Throw in the pitching of Visalia starter Eric Thompson and the 3 2/3-inning roller-coaster trip of tag-team tandem starter Tom Bennett and it was enough.

Thompson allowed only three hits and Hargrove's homer in his five innings. Bennett, who was rocked for seven runs in two innings last week in Visalia, survived four hits and two runs to hold up his side of the bargain.

The two runs came in the seventh, on an infield single by Jermaine Clark and a bases-loaded walk to Mike Marchiano. In the ninth, Bennett's luck finally ran out.

After retiring Craig Kuzmic and Hargrove, Bennett yielded back-to-back singles to Ramon Valera and Clark.

Enter Tyler Yates, who walked Marchiano on four pitches to load the bases.
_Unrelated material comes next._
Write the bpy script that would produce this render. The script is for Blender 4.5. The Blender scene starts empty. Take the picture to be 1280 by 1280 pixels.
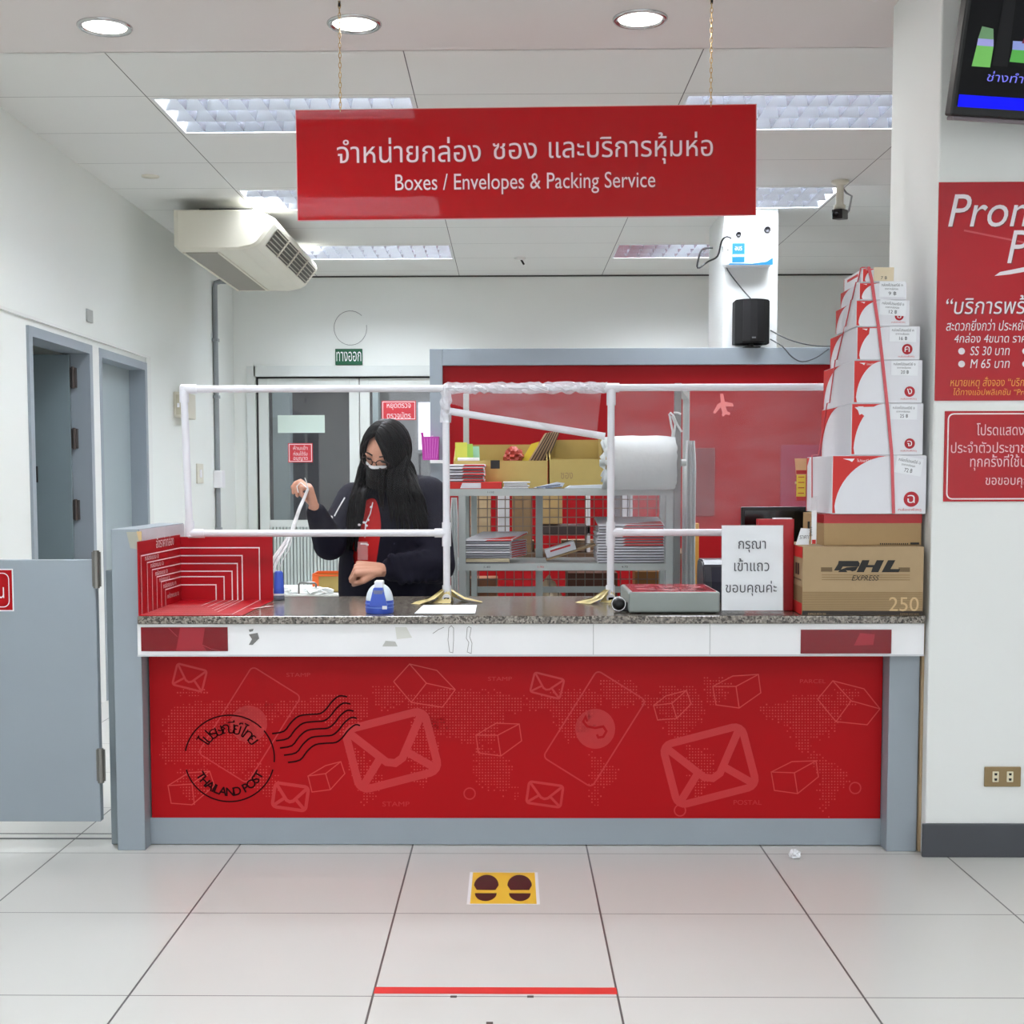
import bpy, bmesh, math, random
import numpy as np
from mathutils import Vector, Matrix, Euler
from mathutils.geometry import delaunay_2d_cdt
from math import pi, sin, cos, tan, atan2, hypot, radians as R

random.seed(7)
SC = bpy.context.scene
COL = SC.collection

# ------------------------------------------------------------------ camera
FPX, CAM_H = 1630.0, 1.285
PPX, PPY, TILT, ROLL, YAW = 616.0, 708.0, 0.0665, 0.00226, 0.0133
cam_data = bpy.data.cameras.new('camera')
cam = bpy.data.objects.new('camera', cam_data)
COL.objects.link(cam)
CAM_R = Matrix.Rotation(YAW, 3, 'Z') @ Matrix.Rotation(pi / 2 - TILT, 3, 'X') @ Matrix.Rotation(-ROLL, 3, 'Z')
cam.matrix_world = Matrix.Translation((0, 0, CAM_H)) @ CAM_R.to_4x4()
cam_data.sensor_width = 36.0
cam_data.lens = 36.0 * FPX / 1280.0
cam_data.shift_x = (640 - PPX) / 1280.0
cam_data.shift_y = (PPY - 640) / 1280.0
cam_data.clip_start = 0.05
SC.camera = cam

# ------------------------------------------------------------------ world, lamps, exposure
SC.view_settings.view_transform = 'Standard'
SC.view_settings.look = 'None'
SC.view_settings.gamma = 1.0
SC.view_settings.use_curve_mapping = False
SC.view_settings.exposure = 0.48
world = bpy.data.worlds.new('daylight')
SC.world = world
world.use_nodes = True
world.node_tree.nodes['Background'].inputs[0].default_value = (0.93, 0.97, 1.0, 1)
world.node_tree.nodes['Background'].inputs[1].default_value = 1.5      # ambient fill; unseen lobby front left open behind the camera to brighten it

CEIL = 3.02
TROFFERS = []                       # x0, x1, y0, y1, watts
for y0 in (6.04, 7.92, 9.80):
    for x0 in (-1.63, 0.80):
        TROFFERS.append((x0, x0 + 1.19, y0, y0 + 0.60, 62.0))
LOBBY_TROFFERS = [(-1.63, -0.44, 0.98, 1.58, 36.0), (-1.63, -0.44, 3.30, 3.90, 36.0),
                  (1.75, 2.94, 1.04, 1.64, 30.0), (1.75, 2.94, 3.3, 3.9, 14.0),
                  (-1.63, -0.44, -1.4, -0.8, 30.0), (1.75, 2.94, -1.4, -0.8, 30.0)]  # all after the first pair are unseen, added to brighten the lobby
DOWNLIGHTS = [(-1.544, 5.083), (-0.589, 5.072), (0.492, 5.04)]

def area_light(name, x, y, z, sx, sy, watts, color=(1, 1, 1), shape='RECTANGLE'):
    d = bpy.data.lights.new(name, 'AREA')
    d.shape, d.size, d.size_y, d.energy, d.color = shape, sx, sy, watts, color
    o = bpy.data.objects.new(name, d)
    o.location = (x, y, z)
    COL.objects.link(o)
    return o

for (x0, x1, y0, y1, w) in TROFFERS + LOBBY_TROFFERS:
    area_light('tube_light', (x0 + x1) / 2, (y0 + y1) / 2, CEIL + 0.072, x1 - x0 - 0.05, y1 - y0 - 0.05, w, (0.95, 0.98, 1.0))
for (x, y) in DOWNLIGHTS:
    area_light('downlight_lamp', x, y, CEIL - 0.0105, 0.15, 0.15, 5.0, (1, 0.98, 0.95), 'DISK')

# ------------------------------------------------------------------ pixel rays (photograph frame) to points in the room
def ray(px, py):
    return CAM_R @ Vector(((px - PPX) / FPX, -(py - PPY) / FPX, -1.0))
def onY(px, py, Y):
    d = ray(px, py); return Vector((0, 0, CAM_H)) + d * (Y / d.y)
def onZ(px, py, Z):
    d = ray(px, py); return Vector((0, 0, CAM_H)) + d * ((Z - CAM_H) / d.z)
def onX(px, py, X):
    d = ray(px, py); return Vector((0, 0, CAM_H)) + d * (X / d.x)
def XZ(px, py, Y):
    p = onY(px, py, Y); return p.x, p.z

# ------------------------------------------------------------------ materials
def lin(c):
    if isinstance(c, str):
        c = tuple(int(c[i:i + 2], 16) for i in (0, 2, 4))
    return tuple(((v / 255) / 12.92 if v / 255 <= 0.04045 else ((v / 255 + 0.055) / 1.055) ** 2.4) for v in c)
MATS = {}
def mat(name, c, rough=0.5, metal=0.0, spec=0.5, noise=0.04, scale=12.0, bump=0.0, bscale=60.0, coat=0.0, sheen=0.0, alpha=1.0, trans=0.0, ior=1.45):
    if name in MATS: return MATS[name]
    m = bpy.data.materials.new(name); m.use_nodes = True
    nt = m.node_tree; b = nt.nodes['Principled BSDF']
    l = lin(c)
    if noise > 0:
        tc = nt.nodes.new('ShaderNodeTexCoord'); nz = nt.nodes.new('ShaderNodeTexNoise')
        nz.inputs['Scale'].default_value = scale; nz.inputs['Detail'].default_value = 4
        nt.links.new(tc.outputs['Object'], nz.inputs['Vector'])
        mx = nt.nodes.new('ShaderNodeMix'); mx.data_type = 'RGBA'
        mx.inputs['A'].default_value = tuple(min(1, v * (1 - noise)) for v in l) + (1,)
        mx.inputs['B'].default_value = tuple(min(1, v * (1 + noise)) for v in l) + (1,)
        nt.links.new(nz.outputs['Fac'], mx.inputs['Factor'])
        nt.links.new(mx.outputs['Result'], b.inputs['Base Color'])
    else:
        b.inputs['Base Color'].default_value = l + (1,)
    if bump > 0:
        tc2 = nt.nodes.new('ShaderNodeTexCoord'); n2 = nt.nodes.new('ShaderNodeTexNoise'); n2.inputs['Scale'].default_value = bscale
        bp = nt.nodes.new('ShaderNodeBump'); bp.inputs['Strength'].default_value = bump; bp.inputs['Distance'].default_value = 0.01
        nt.links.new(tc2.outputs['Object'], n2.inputs['Vector']); nt.links.new(n2.outputs['Fac'], bp.inputs['Height'])
        nt.links.new(bp.outputs['Normal'], b.inputs['Normal'])
    b.inputs['Roughness'].default_value = rough; b.inputs['Metallic'].default_value = metal
    b.inputs['Specular IOR Level'].default_value = spec
    b.inputs['Coat Weight'].default_value = coat; b.inputs['Coat Roughness'].default_value = 0.05
    b.inputs['Sheen Weight'].default_value = sheen
    b.inputs['Alpha'].default_value = alpha; b.inputs['Transmission Weight'].default_value = trans; b.inputs['IOR'].default_value = ior
    MATS[name] = m
    return m
def emit(name, c, s):
    if name in MATS: return MATS[name]
    m = bpy.data.materials.new(name); m.use_nodes = True
    nt = m.node_tree; b = nt.nodes['Principled BSDF']
    b.inputs['Base Color'].default_value = lin(c) + (1,)
    b.inputs['Emission Color'].default_value = lin(c) + (1,); b.inputs['Emission Strength'].default_value = s
    b.inputs['Roughness'].default_value = 0.3; b.inputs['Specular IOR Level'].default_value = 0.15
    MATS[name] = m
    return m
def film(name, c, cover, rough=0.25):
    """thin clear plastic: mostly see-through, a little milky, with shiny wrinkles"""
    if name in MATS: return MATS[name]
    m = bpy.data.materials.new(name); m.use_nodes = True
    nt = m.node_tree; b = nt.nodes['Principled BSDF']; out = nt.nodes['Material Output']
    b.inputs['Base Color'].default_value = lin(c) + (1,); b.inputs['Roughness'].default_value = rough
    tr = nt.nodes.new('ShaderNodeBsdfTransparent'); mx = nt.nodes.new('ShaderNodeMixShader')
    tc = nt.nodes.new('ShaderNodeTexCoord'); nz = nt.nodes.new('ShaderNodeTexNoise'); nz.inputs['Scale'].default_value = 5
    mp = nt.nodes.new('ShaderNodeMapping'); mp.inputs['Scale'].default_value = (1, 1, 3)
    mr = nt.nodes.new('ShaderNodeMapRange'); mr.inputs['From Min'].default_value = 0.35; mr.inputs['From Max'].default_value = 0.7
    mr.inputs['To Min'].default_value = cover * 0.75; mr.inputs['To Max'].default_value = cover * 1.35
    nt.links.new(tc.outputs['Object'], mp.inputs['Vector']); nt.links.new(mp.outputs['Vector'], nz.inputs['Vector'])
    nt.links.new(nz.outputs['Fac'], mr.inputs['Value']); nt.links.new(mr.outputs['Result'], mx.inputs['Fac'])
    nt.links.new(tr.outputs['BSDF'], mx.inputs[1]); nt.links.new(b.outputs['BSDF'], mx.inputs[2])
    nt.links.new(mx.outputs['Shader'], out.inputs['Surface'])
    MATS[name] = m
    return m
def glass(name, tint, cover=0.12):
    if name in MATS: return MATS[name]
    m = bpy.data.materials.new(name); m.use_nodes = True
    nt = m.node_tree; out = nt.nodes['Material Output']
    tr = nt.nodes.new('ShaderNodeBsdfTransparent'); tr.inputs['Color'].default_value = lin(tint) + (1,)
    gl = nt.nodes.new('ShaderNodeBsdfGlossy'); gl.inputs['Roughness'].default_value = 0.02
    fr = nt.nodes.new('ShaderNodeFresnel'); fr.inputs['IOR'].default_value = 1.5
    ad = nt.nodes.new('ShaderNodeMath'); ad.operation = 'ADD'; ad.inputs[1].default_value = cover
    mx = nt.nodes.new('ShaderNodeMixShader')
    nt.links.new(fr.outputs['Fac'], ad.inputs[0]); nt.links.new(ad.outputs['Value'], mx.inputs['Fac'])
    nt.links.new(tr.outputs['BSDF'], mx.inputs[1]); nt.links.new(gl.outputs['BSDF'], mx.inputs[2])
    nt.links.new(mx.outputs['Shader'], out.inputs['Surface'])
    MATS[name] = m
    return m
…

Exit Yates and enter Noriega, who threw all of one pitch - the one Connors lined right at Lara for the final out.

"I know this team can hit," Lancaster manager Darrin Garner said about a JetHawks team that left the bases loaded three times. "We will hit. We will hit."
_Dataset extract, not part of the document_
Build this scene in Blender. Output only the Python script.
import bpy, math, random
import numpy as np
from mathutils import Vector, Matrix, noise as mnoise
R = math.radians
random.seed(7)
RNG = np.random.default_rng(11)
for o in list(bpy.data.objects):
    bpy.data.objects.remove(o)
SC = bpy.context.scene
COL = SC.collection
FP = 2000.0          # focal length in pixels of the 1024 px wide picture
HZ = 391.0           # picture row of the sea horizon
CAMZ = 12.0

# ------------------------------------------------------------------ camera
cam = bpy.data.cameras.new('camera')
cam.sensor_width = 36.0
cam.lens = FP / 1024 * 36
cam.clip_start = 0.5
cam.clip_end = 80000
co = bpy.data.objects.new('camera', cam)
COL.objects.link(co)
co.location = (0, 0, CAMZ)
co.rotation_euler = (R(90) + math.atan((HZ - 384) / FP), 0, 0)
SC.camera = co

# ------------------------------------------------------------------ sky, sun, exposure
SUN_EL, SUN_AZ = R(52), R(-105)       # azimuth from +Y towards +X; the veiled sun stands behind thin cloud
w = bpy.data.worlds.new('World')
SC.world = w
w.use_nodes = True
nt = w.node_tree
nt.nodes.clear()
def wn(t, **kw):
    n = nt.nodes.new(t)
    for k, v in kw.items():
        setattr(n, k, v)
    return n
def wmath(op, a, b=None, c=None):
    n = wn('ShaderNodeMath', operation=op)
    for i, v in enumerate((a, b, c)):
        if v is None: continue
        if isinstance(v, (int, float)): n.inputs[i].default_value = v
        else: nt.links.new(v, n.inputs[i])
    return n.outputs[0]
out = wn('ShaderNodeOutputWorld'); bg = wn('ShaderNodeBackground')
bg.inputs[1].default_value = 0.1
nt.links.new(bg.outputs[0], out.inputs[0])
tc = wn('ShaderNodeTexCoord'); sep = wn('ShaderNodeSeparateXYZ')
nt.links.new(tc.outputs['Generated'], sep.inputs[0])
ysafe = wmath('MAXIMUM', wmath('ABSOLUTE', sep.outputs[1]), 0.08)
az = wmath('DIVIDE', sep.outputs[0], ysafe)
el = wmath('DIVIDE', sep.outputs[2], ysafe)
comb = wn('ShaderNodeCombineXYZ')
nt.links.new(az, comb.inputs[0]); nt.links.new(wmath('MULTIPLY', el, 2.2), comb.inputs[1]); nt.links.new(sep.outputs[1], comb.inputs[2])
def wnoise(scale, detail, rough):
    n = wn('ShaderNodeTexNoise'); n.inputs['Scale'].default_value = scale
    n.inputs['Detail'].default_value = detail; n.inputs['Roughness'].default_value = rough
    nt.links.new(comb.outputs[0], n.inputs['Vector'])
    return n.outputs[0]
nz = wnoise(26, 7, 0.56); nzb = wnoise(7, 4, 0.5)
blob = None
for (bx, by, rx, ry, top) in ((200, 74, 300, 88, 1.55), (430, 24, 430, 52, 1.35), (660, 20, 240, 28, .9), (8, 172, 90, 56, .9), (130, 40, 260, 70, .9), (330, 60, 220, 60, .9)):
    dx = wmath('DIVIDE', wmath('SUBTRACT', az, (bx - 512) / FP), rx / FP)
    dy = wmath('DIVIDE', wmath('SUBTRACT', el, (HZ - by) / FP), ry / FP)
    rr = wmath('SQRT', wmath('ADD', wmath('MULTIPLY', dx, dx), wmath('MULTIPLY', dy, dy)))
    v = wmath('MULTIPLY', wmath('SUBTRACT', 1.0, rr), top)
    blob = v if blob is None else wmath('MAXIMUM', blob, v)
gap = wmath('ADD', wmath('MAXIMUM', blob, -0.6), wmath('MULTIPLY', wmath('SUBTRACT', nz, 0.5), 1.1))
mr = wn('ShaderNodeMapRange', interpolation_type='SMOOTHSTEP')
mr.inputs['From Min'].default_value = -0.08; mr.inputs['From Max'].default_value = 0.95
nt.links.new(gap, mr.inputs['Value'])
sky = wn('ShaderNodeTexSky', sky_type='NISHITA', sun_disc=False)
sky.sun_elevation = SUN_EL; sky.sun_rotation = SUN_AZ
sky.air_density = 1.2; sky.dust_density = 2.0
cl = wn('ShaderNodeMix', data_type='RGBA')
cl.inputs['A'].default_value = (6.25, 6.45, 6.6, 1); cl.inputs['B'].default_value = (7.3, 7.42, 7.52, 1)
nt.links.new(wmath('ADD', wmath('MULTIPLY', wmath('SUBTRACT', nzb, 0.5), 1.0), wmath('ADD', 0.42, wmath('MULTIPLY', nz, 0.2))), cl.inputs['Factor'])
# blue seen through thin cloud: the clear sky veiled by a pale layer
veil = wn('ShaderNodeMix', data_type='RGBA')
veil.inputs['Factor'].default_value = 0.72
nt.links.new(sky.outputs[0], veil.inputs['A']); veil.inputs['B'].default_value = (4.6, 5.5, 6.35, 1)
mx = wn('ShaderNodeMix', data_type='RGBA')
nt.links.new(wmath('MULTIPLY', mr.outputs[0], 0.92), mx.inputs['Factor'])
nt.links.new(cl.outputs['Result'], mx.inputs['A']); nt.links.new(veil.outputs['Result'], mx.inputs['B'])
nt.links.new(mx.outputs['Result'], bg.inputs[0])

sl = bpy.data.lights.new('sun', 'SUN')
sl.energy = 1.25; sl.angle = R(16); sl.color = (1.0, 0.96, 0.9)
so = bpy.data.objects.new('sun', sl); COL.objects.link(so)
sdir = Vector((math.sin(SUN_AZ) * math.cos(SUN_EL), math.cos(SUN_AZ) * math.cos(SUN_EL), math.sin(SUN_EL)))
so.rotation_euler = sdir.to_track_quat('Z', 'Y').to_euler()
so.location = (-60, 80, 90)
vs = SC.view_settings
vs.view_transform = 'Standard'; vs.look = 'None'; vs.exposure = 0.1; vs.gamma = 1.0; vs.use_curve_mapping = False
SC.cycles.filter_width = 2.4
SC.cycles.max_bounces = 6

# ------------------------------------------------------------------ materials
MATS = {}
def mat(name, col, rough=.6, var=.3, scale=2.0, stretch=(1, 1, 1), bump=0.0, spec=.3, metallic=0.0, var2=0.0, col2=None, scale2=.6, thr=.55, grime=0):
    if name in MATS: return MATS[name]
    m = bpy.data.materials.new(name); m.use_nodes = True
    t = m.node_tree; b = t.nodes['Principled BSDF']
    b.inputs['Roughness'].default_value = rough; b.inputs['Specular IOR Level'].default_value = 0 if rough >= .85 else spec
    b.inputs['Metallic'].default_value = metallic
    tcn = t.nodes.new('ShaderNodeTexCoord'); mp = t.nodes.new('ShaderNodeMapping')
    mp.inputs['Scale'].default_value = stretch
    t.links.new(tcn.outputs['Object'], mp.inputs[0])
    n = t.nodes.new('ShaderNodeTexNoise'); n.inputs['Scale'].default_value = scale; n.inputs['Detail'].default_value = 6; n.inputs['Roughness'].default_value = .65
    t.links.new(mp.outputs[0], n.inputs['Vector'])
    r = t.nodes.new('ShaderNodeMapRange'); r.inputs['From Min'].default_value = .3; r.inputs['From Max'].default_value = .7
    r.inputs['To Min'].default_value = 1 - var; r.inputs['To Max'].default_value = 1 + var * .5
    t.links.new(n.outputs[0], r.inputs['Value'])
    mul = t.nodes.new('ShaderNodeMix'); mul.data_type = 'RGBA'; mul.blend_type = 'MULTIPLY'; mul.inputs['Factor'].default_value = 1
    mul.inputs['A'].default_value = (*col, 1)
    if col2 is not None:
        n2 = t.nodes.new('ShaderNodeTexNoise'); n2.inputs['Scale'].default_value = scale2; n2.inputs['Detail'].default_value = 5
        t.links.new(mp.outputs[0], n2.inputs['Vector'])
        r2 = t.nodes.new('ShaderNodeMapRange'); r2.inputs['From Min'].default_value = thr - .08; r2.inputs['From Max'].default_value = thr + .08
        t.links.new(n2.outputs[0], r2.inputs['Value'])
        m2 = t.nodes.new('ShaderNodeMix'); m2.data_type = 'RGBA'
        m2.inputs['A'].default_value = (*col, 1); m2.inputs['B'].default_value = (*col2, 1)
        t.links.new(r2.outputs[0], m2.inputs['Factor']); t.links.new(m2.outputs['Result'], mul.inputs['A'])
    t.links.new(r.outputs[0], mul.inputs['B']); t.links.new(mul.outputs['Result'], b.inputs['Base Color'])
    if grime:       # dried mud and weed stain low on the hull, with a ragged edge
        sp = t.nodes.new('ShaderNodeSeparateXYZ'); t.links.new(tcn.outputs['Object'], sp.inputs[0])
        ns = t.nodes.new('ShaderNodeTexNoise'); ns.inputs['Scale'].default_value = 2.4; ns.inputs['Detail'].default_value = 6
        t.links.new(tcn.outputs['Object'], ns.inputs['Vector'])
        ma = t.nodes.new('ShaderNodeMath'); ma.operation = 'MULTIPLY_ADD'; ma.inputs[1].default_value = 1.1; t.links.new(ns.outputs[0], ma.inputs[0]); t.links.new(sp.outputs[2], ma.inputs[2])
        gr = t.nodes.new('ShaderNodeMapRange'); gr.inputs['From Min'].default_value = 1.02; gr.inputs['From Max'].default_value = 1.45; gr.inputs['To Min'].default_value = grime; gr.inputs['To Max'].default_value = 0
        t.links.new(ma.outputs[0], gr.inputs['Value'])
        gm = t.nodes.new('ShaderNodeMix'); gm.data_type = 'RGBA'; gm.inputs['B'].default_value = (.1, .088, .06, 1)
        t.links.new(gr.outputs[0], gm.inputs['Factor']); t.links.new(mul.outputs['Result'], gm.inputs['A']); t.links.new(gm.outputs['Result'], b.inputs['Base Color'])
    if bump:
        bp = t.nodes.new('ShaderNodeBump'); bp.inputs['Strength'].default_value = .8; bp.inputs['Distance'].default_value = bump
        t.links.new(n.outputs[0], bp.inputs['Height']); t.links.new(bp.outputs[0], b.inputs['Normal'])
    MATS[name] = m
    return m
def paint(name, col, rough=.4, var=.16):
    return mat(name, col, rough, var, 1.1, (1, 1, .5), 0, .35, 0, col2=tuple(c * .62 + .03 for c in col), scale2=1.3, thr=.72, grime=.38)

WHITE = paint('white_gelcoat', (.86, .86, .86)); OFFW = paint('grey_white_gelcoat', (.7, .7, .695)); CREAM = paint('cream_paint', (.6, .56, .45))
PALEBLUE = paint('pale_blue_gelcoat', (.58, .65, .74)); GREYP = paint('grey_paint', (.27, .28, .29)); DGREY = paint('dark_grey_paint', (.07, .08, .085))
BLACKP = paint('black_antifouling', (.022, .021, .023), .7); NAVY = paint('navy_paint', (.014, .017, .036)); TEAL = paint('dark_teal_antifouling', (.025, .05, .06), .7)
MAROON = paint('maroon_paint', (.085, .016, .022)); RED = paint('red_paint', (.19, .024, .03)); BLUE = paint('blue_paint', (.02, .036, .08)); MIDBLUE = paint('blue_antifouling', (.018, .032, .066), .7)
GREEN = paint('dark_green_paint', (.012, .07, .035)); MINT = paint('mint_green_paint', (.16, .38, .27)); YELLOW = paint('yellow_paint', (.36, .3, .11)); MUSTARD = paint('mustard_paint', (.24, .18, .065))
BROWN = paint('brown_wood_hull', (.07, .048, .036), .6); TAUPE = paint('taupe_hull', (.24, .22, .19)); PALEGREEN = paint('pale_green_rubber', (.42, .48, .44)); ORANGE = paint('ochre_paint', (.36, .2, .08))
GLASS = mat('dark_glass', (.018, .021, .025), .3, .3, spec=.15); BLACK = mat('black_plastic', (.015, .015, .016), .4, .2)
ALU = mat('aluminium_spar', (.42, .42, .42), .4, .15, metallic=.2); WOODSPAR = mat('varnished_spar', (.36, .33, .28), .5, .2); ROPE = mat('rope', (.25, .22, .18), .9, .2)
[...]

That's what the Oaks did. . . when they weren't running. They hit-and-run with abandon, stole bases with more abandon, and made JetHawks starter Russ Koehler's second trip through the order his last one.

Koehler was so good through three innings that Mariners' minor coordinator of instruction Mike Goff said it was the best he's ever seen out of the tall right-hander. He struck out the side in the second and was perfect through three.

Then came the fourth, when Koehler said his slider - so effective for three innings - decided to take the rest of the night off.

The Oaks didn't. They parlayed a walk to Keith, a hit-and-run single by Lara (3-for-5), an errant pickoff throw by Koehler and a Juan Camilo single into one run.

Two more came in the fifth, via a double by Keith and consecutive singles by Lara, Camilo and Sosa (3-for5). Each member of that latter trio stole second.

"Try to ride a bike without feet," was how Koehler described the missing pitch. "You're in a battle out there and you're in a situation where you know that's the pitch you've got to throw and you're tapping into savings and it's not there. It's very helpless."